SACRAMENTO, Calif. – U.S. Attorney General Jeff Sessions’ new lawsuit against California’s so-called sanctuary state laws is drawing withering criticism from lawmakers and groups that support immigrant rights.

Sessions argues California is violating the Supremacy Clause of the Constitution, which says federal laws take precedence. But State Attorney General Xavier Becerra said the Constitution requires the state to follow the law, not to enforce federal immigration policy.

“We’re prepared to deal with this,” Becerra said. “We’ve had to deal with the Trump administration’s attack on our state for trying to engage in public safety and not have our resources commandeered by the federal government to coerce us to do their bidding on immigration enforcement and deportation.”

The lawsuit challenges several state laws. One forbids local cops from alerting immigration agents when detainees are about to be released, unless they have been convicted of a crime on a list of about 400 felonies. Another makes it a crime for business owners to help ICE agents find undocumented workers.
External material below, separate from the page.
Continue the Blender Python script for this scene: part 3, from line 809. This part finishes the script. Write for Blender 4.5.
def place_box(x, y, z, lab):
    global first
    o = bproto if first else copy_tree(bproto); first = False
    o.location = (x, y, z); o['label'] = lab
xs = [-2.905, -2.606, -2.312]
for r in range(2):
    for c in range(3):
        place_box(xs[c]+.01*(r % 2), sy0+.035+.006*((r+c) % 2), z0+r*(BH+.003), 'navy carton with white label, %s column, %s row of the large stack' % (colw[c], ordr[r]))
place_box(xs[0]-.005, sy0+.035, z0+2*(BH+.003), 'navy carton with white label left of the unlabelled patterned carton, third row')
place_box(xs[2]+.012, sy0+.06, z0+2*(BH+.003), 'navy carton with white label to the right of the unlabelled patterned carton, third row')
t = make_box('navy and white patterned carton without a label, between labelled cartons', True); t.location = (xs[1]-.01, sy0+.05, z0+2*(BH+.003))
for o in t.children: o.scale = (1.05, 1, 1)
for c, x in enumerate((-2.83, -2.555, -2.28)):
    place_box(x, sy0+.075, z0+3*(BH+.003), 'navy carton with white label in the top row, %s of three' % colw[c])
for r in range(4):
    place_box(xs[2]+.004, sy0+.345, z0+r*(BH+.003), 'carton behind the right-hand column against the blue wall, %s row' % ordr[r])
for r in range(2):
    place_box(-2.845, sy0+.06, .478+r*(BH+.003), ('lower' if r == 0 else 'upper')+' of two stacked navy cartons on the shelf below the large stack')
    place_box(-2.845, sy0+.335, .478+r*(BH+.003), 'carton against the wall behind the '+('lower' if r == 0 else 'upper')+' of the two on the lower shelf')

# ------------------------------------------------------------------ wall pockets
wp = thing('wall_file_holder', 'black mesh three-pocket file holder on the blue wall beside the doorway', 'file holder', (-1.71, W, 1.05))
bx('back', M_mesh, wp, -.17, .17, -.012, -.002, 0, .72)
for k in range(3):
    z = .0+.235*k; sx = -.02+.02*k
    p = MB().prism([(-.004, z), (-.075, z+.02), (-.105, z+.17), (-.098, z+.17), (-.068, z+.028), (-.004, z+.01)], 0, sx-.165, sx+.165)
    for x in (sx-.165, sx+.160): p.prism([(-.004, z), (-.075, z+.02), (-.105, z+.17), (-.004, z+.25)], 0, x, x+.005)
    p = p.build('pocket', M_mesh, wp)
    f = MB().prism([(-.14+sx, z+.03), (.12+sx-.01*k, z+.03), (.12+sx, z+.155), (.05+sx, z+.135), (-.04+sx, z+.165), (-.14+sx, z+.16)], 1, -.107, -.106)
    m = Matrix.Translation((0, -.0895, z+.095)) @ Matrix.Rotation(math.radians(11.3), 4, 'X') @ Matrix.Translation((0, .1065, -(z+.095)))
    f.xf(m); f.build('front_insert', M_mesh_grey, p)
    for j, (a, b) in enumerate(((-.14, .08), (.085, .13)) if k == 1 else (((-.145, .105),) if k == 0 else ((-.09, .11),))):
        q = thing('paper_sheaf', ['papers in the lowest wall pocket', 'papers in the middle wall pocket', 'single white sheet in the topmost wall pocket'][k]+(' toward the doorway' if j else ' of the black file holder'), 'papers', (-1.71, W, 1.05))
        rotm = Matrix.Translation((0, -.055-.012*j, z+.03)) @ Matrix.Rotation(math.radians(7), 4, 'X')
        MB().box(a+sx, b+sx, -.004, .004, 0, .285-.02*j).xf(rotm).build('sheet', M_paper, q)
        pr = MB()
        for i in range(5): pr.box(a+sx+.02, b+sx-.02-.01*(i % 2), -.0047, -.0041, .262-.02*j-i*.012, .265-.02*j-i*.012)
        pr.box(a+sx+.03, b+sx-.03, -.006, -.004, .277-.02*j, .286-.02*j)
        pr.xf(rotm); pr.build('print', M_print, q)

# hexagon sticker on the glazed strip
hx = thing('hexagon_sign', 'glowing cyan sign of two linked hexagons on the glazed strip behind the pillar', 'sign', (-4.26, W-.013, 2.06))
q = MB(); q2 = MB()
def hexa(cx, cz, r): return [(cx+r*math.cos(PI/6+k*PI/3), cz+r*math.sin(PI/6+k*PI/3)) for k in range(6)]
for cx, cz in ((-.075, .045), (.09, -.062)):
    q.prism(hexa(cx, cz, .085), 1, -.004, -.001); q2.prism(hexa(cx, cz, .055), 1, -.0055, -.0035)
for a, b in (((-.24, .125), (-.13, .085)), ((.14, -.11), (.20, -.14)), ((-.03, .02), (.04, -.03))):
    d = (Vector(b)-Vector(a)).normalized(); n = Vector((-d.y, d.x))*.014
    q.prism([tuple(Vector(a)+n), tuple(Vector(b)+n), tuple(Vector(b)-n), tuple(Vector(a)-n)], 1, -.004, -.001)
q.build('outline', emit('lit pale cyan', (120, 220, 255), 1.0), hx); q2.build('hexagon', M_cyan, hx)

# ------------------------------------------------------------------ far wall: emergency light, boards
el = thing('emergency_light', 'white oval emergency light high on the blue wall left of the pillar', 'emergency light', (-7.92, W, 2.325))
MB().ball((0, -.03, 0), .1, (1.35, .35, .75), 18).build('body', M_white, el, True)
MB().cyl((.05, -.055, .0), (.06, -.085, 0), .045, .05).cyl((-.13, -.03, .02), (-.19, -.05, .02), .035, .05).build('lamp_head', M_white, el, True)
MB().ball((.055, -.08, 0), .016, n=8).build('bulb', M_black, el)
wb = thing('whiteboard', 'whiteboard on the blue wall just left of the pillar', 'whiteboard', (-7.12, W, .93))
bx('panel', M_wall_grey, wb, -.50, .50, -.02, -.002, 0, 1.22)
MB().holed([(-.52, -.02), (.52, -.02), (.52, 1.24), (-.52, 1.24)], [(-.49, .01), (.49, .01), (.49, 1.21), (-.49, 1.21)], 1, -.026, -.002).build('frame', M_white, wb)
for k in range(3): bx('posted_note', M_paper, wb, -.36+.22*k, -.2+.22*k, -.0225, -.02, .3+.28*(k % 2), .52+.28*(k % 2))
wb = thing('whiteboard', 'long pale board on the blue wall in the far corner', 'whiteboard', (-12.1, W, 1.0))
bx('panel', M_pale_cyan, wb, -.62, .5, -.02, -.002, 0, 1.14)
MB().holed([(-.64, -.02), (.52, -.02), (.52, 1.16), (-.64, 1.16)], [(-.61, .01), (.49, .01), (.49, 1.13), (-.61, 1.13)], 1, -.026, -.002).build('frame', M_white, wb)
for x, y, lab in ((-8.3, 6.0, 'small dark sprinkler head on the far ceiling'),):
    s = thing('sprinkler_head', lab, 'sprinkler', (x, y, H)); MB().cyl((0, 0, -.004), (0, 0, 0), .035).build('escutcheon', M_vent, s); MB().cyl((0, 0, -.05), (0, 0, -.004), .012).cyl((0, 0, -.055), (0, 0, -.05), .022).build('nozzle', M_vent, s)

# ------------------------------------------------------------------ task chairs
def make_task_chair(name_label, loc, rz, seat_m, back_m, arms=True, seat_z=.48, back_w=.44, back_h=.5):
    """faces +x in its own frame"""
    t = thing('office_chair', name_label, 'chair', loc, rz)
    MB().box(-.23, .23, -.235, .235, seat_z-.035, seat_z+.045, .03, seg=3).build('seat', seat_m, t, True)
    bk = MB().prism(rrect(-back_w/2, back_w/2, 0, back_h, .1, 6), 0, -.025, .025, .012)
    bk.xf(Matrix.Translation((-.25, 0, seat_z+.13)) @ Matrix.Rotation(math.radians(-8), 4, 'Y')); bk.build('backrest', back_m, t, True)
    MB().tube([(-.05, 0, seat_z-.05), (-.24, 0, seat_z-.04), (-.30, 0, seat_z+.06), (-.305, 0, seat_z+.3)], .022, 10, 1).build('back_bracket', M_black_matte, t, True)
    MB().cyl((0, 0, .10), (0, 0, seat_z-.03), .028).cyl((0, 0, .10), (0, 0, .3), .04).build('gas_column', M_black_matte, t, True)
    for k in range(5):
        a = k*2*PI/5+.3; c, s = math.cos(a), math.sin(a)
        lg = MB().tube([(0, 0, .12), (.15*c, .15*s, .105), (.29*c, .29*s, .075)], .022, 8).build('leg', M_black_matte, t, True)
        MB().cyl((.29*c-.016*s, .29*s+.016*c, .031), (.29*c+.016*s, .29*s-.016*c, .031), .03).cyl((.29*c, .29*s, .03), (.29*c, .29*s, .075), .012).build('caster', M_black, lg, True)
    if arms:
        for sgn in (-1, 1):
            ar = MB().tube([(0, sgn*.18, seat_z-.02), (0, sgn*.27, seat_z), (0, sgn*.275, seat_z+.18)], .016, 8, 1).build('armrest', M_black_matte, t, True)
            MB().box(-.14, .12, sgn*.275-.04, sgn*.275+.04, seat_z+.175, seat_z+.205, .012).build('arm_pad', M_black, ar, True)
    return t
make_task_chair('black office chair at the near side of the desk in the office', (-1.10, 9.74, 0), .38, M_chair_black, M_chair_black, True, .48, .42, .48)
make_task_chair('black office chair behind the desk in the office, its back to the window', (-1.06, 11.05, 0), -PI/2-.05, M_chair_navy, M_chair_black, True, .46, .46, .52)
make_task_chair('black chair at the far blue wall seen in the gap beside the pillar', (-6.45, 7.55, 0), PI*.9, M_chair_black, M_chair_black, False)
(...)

And a third law creates a program to inspect federal detention centers, which have been plagued by claims of neglect and abuse.
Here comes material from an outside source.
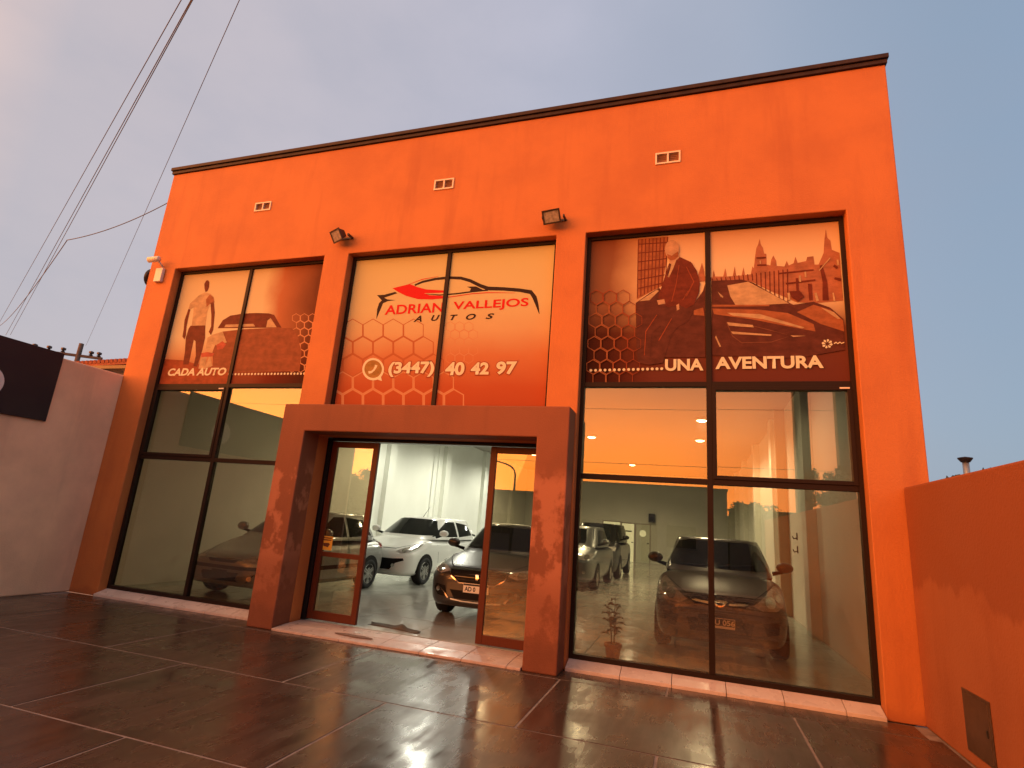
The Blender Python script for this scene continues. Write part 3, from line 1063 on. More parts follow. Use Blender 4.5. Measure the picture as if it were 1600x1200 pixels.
F3.shapes('printed_mirror', [[(1158, 472), (1215, 470), (1240, 500), (1205, 528), (1170, 505)]], 'print_brown')
F3.shapes('printed_legs', [[(490, 535), (420, 535), (380, 600), (340, 650), (334, 860), (402, 872), (412, 700), (482, 640)], [(480, 555), (570, 550), (645, 570), (605, 640), (560, 660), (520, 705), (472, 860), (398, 872), (420, 745), (470, 640)]], 'print_dark')
F3.shapes('printed_jacket', [[(505, 322), (560, 284), (626, 314), (656, 360), (674, 430), (668, 482), (640, 545), (600, 565), (560, 545), (500, 560), (468, 535), (478, 430), (490, 370)], [(443, 512), (468, 440), (500, 335), (512, 330), (494, 440), (478, 520)]], 'print_brown')
F3.stroke('printed_folds', [[(600, 340, 4), (640, 420, 5), (600, 500, 4)], [(560, 330, 3), (545, 430, 4), (520, 530, 4)], [(610, 470, 3), (580, 520, 4)], [(440, 600, 4), (380, 690, 5), (372, 820, 4)], [(520, 620, 4), (450, 740, 5)]], 'print_rust')
F3.shapes('printed_shirt', [[(510, 322), (548, 296), (530, 345), (505, 398), (497, 392), (500, 345)]], 'print_peach')
F3.shapes('printed_tie', [[(508, 325), (518, 322), (514, 345), (500, 392), (494, 385), (502, 345)]], 'print_dark')
head = [(522 + 39 * math.cos(R(a)), 246 + 52 * math.sin(R(a))) for a in range(0, 360, 15)]
F3.shapes('printed_head', [head, [(505, 280), (555, 262), (562, 290), (520, 325), (508, 318)], [(440, 522), (480, 515), (486, 540), (448, 546)], [(545, 548), (560, 540), (562, 570), (548, 578)]], 'print_skin')
F3.shapes('printed_beard', [[(496, 270), (520, 280), (556, 255), (556, 285), (535, 302), (514, 306), (498, 292)]], 'print_tan')
hx = [(112 + 72.7 * i + (36.4 if j % 2 else 0) - 3 * j, 505 + 63 * j, 42, 10 - 1.5 * i) for j in range(8) for i in range(4)]
F3.hexes('honeycomb', [h for h in hx if h[0] < 235 and h[1] > 530], 'print_tan')
F3.hexes('honeycomb', [h for h in hx if 235 <= h[0] < 325 or (h[0] < 325 and h[1] <= 530)], 'print_rust')
F3.text('UNA', (484, 905), (692, 838), 'print_cream', 0.035)
F3.text('AVENTURA', (757, 896), (1341, 820), 'print_cream', 0.035)
F3.dots('dotted_line', (82, 902), (466, 893), 16, 0.0185, 'print_cream')
fl_ = []
for k in range(8):
    a = R(45 * k + 10)
    ca, sa = math.cos(a), math.sin(a)
    fl_.append([(1363 + 8 * ca, 758 + 8 * sa), (1363 + 24 * ca - 7 * sa, 758 + 20 * sa + 7 * ca), (1363 + 31 * ca, 758 + 26 * sa), (1363 + 24 * ca + 7 * sa, 758 + 20 * sa - 7 * ca)])
F3.shapes('flower_mark', fl_, 'print_cream')
F3.stroke('script_mark', [[(1400, 757, 6), (1412, 750, 6), (1420, 758, 6), (1432, 749, 6), (1440, 756, 6), (1456, 750, 4)]], 'print_cream')

# ------------------------------------------------------------------ cars
mat('paint_charcoal', (0.095, 0.084, 0.072), 0.38, 0.2, coat=0.8)
mat('paint_graphite', (0.050, 0.045, 0.040), 0.36, 0.3, coat=0.8)
mat('paint_white', (0.84, 0.84, 0.79), 0.35, 0.0, coat=0.8)
mat('paint_silver', (0.34, 0.34, 0.32), 0.35, 0.6, coat=0.8)
mat('paint_grey', (0.16, 0.17, 0.17), 0.35, 0.6, coat=0.8)
mat('paint_black', (0.015, 0.015, 0.016), 0.3, 0.3, coat=1.0)
mat('car_glass', (0.012, 0.014, 0.014), 0.05, 0.0, 0.7)
mat('car_trim', (0.010, 0.009, 0.008), 0.6, 0.0, 0.15)
mat('car_seam', (0.010, 0.010, 0.010), 0.8)
mat('chrome', (0.75, 0.72, 0.66), 0.12, 1.0)
mat('lamp_lens', (0.62, 0.58, 0.53), 0.12, 0.2, 0.8, coat=1.0, noise=(16, (0.22, 0.20, 0.18), 0.9, 3))
mat('lamp_bowl', (0.85, 0.82, 0.76), 0.10, 0.9)
mat('tail_lens', (0.28, 0.012, 0.008), 0.12, 0.0, 0.6, coat=1.0)
mat('tyre', (0.014, 0.013, 0.013), 0.8)
mat('rim', (0.50, 0.49, 0.46), 0.3, 0.8)
mat('plate_white', (0.88, 0.86, 0.78), 0.4)
mat('plate_black', (0.02, 0.02, 0.02), 0.4)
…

Jessica Bansal, litigation director with the National Day Laborer Organizing Network, said local law enforcement should not be in the business of tracking down people suspected of being undocumented.

“You know, when people see the police as immigration, people don’t call the police when they’re crime victims, they don’t call the police when they are witnesses. And that is not helpful for anyone,” Bansal said. “It also harms California because these folks that ICE and Jeff Sessions are targeting to have them deported, it tears apart our families and our state.”

Bansal said President Donald Trump’s crackdowns are terrorizing law-abiding communities, often sweeping up people whose only crime is working without proper papers. She said the policy leaves families devastated and contributes to labor shortages.